Inquietações Pedagógicas

"Não sei, meus filhos, que mundo será o vosso…"  Jorge de Sena in Metamorfoses

2.4.06
 
"Etre et avoir" : epílogo
Lembram-se daquele excelente documentário, "Etre et avoir", que tornou famoso o seu autor, o realizador Nicolas Philibert e relançou comercialmente os documentários ? Tratava-se aí de uma escola primária rural, daquelas que parecem em vias de extinção e o documentário mostrava esse pequeno mundo pacífico onde nove ou dez alunos, de várias idades e várias classes, exercitavam a cabeça com o professor Georges Lopez, por entre trabalhos no campo e tarefas familiares.

O professor era bom ? Era mau ? Era diferente ? Era sobretudo um profissional : punha uma intencionalidade educativa em todos os seus actos e as conversas com os alunos revelavam ora a inesgotável vontade de aprender ora a sua dificuldade. Recordo-me em particular do diálogo professor-aluno em que o professor perguntando sempre "E depois ?" vai levando o seu aluno mais novo à descoberta da infinitude do número.

Ora este professor, entretanto reformado, ao ver o êxito do filme que a si tanto deveu - e êxito também comercial - deu-lhe para alimentar sonhos dourados, talvez pela primeira vez na vida, quem sabe ?! E vá de exigir em tribunal uma parte dos lucros. Segundo o Le Monde de 31 de Março, o tribunal não só não lhe deu razão como o condenou ao pagamento das custas. Os argumentos interessarão certamente ao mundo cinematográfico mas também a todos nós :

Disse o Tribunal da Relação de Paris que às aulas do prof. Lopez não podem ser atribuídos direitos de autor porque, embora "uma aula possa ser considerada, como uma conferência ou um sermão (...) une oeuvre d'esprit", ela deve responder ao critério da originalidade. Ora, segundo o tribunal, não haveria aqui "método pedagógico original" nem "escolha inédita de exercícios e textos".

Por outro lado, tratando-se de um filme documentário, cujo objecto é filmar pessoas que não estão a representar nem seguem um argumento e sim que desempenham, perante as câmaras , as suas tarefas e funções habituais, "não faz parte dos usos prever uma remuneração para os intervenientes para preservar a autenticidade das cenas filmadas". Só a N. Philibert coube "a escolha do tema, o relato da vida quotidiana de uma escola de classe única". As aulas e os diálogos "não foram concebidos para a obra audiovisual".
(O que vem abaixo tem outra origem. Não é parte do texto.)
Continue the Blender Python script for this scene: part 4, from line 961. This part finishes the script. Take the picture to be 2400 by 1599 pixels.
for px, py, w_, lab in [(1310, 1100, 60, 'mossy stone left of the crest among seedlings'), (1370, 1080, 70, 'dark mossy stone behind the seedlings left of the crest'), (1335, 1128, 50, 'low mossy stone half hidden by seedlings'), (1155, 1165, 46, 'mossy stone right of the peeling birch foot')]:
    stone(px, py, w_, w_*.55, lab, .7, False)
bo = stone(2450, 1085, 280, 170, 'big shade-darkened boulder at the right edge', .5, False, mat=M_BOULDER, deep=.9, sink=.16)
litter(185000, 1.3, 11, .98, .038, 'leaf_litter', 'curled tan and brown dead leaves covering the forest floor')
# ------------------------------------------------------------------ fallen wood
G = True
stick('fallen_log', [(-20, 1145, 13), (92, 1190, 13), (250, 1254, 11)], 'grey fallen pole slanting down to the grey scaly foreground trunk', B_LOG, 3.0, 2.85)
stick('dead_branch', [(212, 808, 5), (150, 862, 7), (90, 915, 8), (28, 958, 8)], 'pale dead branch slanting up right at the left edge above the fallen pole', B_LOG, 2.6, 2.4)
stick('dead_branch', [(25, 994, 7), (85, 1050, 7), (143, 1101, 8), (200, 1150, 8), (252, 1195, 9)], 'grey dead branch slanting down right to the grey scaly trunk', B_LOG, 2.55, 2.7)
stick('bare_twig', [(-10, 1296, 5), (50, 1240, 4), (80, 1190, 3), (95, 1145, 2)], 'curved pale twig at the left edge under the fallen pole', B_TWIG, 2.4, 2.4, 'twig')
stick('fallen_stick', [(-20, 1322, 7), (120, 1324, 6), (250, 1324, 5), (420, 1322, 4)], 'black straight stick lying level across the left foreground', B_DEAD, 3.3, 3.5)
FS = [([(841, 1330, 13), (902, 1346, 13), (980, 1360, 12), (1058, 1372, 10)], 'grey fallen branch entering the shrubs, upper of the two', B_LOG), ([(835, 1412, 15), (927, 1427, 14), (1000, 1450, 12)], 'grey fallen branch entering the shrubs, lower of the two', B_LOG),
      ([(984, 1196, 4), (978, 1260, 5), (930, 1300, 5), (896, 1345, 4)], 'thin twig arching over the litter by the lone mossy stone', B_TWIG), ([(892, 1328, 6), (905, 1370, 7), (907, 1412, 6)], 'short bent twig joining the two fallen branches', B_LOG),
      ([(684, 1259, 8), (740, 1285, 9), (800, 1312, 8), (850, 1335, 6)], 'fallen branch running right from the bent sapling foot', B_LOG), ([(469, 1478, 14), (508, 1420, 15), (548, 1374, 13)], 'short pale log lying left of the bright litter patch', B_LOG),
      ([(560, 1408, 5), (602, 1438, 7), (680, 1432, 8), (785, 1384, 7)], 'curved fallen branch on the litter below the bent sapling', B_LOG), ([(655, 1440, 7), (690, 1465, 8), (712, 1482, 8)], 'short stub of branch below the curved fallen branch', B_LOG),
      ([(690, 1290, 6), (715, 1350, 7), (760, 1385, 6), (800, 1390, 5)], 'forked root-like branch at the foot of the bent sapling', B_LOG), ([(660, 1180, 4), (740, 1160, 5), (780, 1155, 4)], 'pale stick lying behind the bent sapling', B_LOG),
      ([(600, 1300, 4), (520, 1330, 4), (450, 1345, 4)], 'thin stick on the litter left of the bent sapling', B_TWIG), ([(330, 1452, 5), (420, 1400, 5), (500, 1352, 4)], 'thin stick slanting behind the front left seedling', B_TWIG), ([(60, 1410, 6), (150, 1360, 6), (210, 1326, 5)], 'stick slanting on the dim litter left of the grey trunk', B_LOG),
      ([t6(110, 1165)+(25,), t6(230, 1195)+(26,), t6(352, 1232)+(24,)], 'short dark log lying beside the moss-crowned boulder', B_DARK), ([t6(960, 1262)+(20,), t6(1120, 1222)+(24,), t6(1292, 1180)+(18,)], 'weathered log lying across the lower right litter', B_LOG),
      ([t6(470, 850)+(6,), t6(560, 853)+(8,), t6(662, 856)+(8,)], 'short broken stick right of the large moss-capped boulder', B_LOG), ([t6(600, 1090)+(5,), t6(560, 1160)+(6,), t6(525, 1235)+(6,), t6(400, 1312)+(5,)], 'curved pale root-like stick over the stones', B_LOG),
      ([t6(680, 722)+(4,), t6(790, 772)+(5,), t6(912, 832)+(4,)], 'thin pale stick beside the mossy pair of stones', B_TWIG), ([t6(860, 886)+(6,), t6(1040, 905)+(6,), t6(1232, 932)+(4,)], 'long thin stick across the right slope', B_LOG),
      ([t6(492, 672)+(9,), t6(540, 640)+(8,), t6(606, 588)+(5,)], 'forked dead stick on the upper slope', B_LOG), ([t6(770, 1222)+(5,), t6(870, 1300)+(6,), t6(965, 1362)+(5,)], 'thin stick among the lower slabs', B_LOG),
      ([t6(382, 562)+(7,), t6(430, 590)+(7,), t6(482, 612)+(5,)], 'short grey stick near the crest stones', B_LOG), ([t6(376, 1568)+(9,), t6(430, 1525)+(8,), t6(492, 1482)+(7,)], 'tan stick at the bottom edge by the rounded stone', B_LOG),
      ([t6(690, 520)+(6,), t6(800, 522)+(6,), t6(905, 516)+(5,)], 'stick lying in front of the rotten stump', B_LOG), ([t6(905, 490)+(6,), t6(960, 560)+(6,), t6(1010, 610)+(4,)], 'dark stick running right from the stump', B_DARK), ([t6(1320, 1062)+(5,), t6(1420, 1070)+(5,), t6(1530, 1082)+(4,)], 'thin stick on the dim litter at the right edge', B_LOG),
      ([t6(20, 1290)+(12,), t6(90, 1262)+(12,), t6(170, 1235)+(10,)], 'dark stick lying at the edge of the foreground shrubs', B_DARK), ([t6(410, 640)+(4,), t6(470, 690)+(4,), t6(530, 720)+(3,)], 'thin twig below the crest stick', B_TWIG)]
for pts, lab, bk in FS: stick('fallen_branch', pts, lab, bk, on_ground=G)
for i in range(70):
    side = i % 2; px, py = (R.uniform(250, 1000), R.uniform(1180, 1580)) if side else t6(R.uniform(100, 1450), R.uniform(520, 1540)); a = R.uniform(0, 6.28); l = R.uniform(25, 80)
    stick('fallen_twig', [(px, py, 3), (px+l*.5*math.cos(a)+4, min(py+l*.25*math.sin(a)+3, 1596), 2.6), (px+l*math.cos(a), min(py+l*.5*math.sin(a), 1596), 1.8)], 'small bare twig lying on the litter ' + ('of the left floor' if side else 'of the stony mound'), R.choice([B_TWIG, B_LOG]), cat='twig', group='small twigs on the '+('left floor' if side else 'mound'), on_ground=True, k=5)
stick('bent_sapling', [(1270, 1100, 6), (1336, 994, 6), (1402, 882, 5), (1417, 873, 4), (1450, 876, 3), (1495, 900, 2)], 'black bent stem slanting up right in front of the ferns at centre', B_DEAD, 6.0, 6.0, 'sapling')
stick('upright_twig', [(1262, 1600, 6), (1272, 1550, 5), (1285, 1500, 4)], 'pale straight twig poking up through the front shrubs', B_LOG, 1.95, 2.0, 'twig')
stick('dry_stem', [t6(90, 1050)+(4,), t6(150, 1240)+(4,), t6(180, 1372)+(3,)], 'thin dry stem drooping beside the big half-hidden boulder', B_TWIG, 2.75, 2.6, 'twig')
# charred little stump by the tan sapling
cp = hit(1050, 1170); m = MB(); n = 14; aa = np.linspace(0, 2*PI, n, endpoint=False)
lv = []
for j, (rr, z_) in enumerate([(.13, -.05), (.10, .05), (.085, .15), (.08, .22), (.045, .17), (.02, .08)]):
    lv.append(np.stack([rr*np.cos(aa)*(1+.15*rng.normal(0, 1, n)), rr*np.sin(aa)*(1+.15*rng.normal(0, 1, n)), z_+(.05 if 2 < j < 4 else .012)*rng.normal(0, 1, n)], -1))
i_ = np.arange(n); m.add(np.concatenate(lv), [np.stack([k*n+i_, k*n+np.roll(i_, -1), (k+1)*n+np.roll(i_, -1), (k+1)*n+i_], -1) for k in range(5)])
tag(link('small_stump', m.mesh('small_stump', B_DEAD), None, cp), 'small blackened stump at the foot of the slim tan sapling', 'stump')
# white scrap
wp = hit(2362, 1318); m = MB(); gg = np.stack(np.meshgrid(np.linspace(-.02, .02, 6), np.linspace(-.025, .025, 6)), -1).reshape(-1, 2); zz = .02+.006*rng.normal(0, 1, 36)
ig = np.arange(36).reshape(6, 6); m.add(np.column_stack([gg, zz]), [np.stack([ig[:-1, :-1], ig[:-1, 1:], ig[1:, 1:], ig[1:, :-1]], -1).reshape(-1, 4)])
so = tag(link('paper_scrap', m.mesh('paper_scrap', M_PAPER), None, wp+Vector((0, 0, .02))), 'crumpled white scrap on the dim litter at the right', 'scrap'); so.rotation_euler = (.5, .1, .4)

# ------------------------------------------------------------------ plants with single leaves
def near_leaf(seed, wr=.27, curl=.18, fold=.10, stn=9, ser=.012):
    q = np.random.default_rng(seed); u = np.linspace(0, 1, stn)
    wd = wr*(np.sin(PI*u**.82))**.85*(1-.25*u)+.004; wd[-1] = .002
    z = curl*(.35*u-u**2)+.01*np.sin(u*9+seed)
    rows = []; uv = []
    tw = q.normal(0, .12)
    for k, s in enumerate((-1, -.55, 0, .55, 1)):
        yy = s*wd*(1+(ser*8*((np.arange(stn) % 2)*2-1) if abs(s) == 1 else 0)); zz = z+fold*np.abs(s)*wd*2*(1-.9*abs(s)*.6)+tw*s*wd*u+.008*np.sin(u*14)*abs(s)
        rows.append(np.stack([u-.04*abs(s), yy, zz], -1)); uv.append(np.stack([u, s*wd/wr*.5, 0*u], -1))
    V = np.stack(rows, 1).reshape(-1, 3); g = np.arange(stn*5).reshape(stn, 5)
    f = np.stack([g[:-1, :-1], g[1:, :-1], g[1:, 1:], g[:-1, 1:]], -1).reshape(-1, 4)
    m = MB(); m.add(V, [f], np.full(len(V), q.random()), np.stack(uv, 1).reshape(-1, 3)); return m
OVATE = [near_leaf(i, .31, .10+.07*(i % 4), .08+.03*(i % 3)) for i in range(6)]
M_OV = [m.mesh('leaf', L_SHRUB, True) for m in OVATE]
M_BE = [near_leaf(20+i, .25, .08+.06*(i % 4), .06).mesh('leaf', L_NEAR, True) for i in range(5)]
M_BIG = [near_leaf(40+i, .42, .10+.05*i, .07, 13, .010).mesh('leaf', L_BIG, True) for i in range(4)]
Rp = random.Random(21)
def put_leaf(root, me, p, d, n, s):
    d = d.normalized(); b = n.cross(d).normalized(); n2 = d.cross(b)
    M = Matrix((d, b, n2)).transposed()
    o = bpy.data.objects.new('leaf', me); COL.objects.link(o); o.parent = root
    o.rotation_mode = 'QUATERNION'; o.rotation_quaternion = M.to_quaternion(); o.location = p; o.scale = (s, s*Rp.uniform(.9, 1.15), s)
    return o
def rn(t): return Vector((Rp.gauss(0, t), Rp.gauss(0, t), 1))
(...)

O professor Lopez também não pode ser considerado como "artista intérprete" já que foi sempre filmado no exercício da sua profissão de professor primário e como sujeito de uma entrevista e não como intérprete de um papel que não fosse o seu. Ou seja, se não há ficção, não há interpretação, não há remuneração.

Claro que esta decisão foi acolhida com satisfação pelo lado do realizador, sobretudo porque 8 das 9 famílias de crianças participantes já tinham seguido o exemplo do professor e também queriam uma compensação... A "economia do sector documentário está salva" concluíu o realizador. E a justiça ? Decerto também . Os argumentos são convincentes. Mas... há aqui qualquer coisa incómoda não é ? Apesar de tudo... o filme muito deve ao professor... e às crianças...E se o professor fosse doutro nível de ensino também não lhe reconheceriam "originalidade" ? E se...?

Maria Emília Brederode Santos

Comments:
Infelizmente ainda não vi o documentário. Passou-me ao lado. Fiquei no entanto com imensa curiosidade de o ver.
Esta disputa legal, parece-me também, interessante e digna, ela em si, dum "Ser ou ter" formulado a posteriori.
Afinal que papel representavam/mostravam os actores/sujeitos do documentário: a sua vida em si, dada a conhecer aos outros e autorizada pelo professor actor/sujeito e pelas famílias, (representantes legais dos menores sujeitos/actores) ou um papel cinematográfico?
Foram enganados desde o início ou não?